In the subsequent 176D litigation, the plaintiffs sought discovery of the insurance companies’ claims files, including: (1) internal memoranda and correspondence created before litigation was threatened or commenced; (2) internal memoranda and correspondence created after litigation was threatened or commenced; (3) correspondence between or among the parties and their attorneys; (4) communications among the defendants and an insurance broker; (5) documents regarding the reserve amounts set in the underlying case; and (6) defendants’ claims manuals.

The Court also held that the parties had waived the privilege with regard to communications in which an insurance broker was copied, that the documents setting the reserve amounts were opinion work product that must be disclosed, and that the defendants’ claims manuals were relevant and had to be produced.

 

 

 

 

 

 

 

 

 

 

 

 

 

 

 

 

 

 

 

 

 

The Court held that internal memoranda and correspondence created before litigation was threatened or commenced are prepared “in the ordinary line of business or duty,” and did not constitute work product. The Court rejected the contention that an insurance company always acts in anticipation of litigation. The Court also noted that even if these materials were work product, as a practical matter, at least the factual reports would be discoverable because the plaintiffs would have a substantial need for the materials to prove their case.

The Court applied this reasoning to internal memoranda and correspondence created after litigation was threatened or commenced, and held that factual reports were discoverable under the exception to work product protection set forth in Mass. R. Civ. P. 26(b)(3) where the party seeking discovery has a substantial need for the materials and cannot obtain the substantial equivalent without undue hardship.

The Court distinguished memoranda and correspondence containing opinion work product, which are entitled to a higher level of protection.
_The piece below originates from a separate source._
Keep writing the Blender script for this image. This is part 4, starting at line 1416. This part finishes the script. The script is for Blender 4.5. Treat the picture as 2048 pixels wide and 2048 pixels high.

Because of the nature of a 176D claim, the Court nevertheless concluded that the defendants were obligated to produce any such materials. “The need for disclosure of the opinion work product in the insurance claims file becomes clear when one considers that the plaintiffs are certainly entitled to depose the claims representative responsible for determining the settlement offer and ask him to explain his reasons for making that offer.”

The Court next held that correspondence between the parties and their attorneys was protected by the attorney-client privilege, unless the defendants asserted advice of counsel as a defense. In order to sort out the privilege issues, the Court also analyzed the joint defense privilege, and concluded that Massachusetts recognizes this privilege under appropriate circumstances.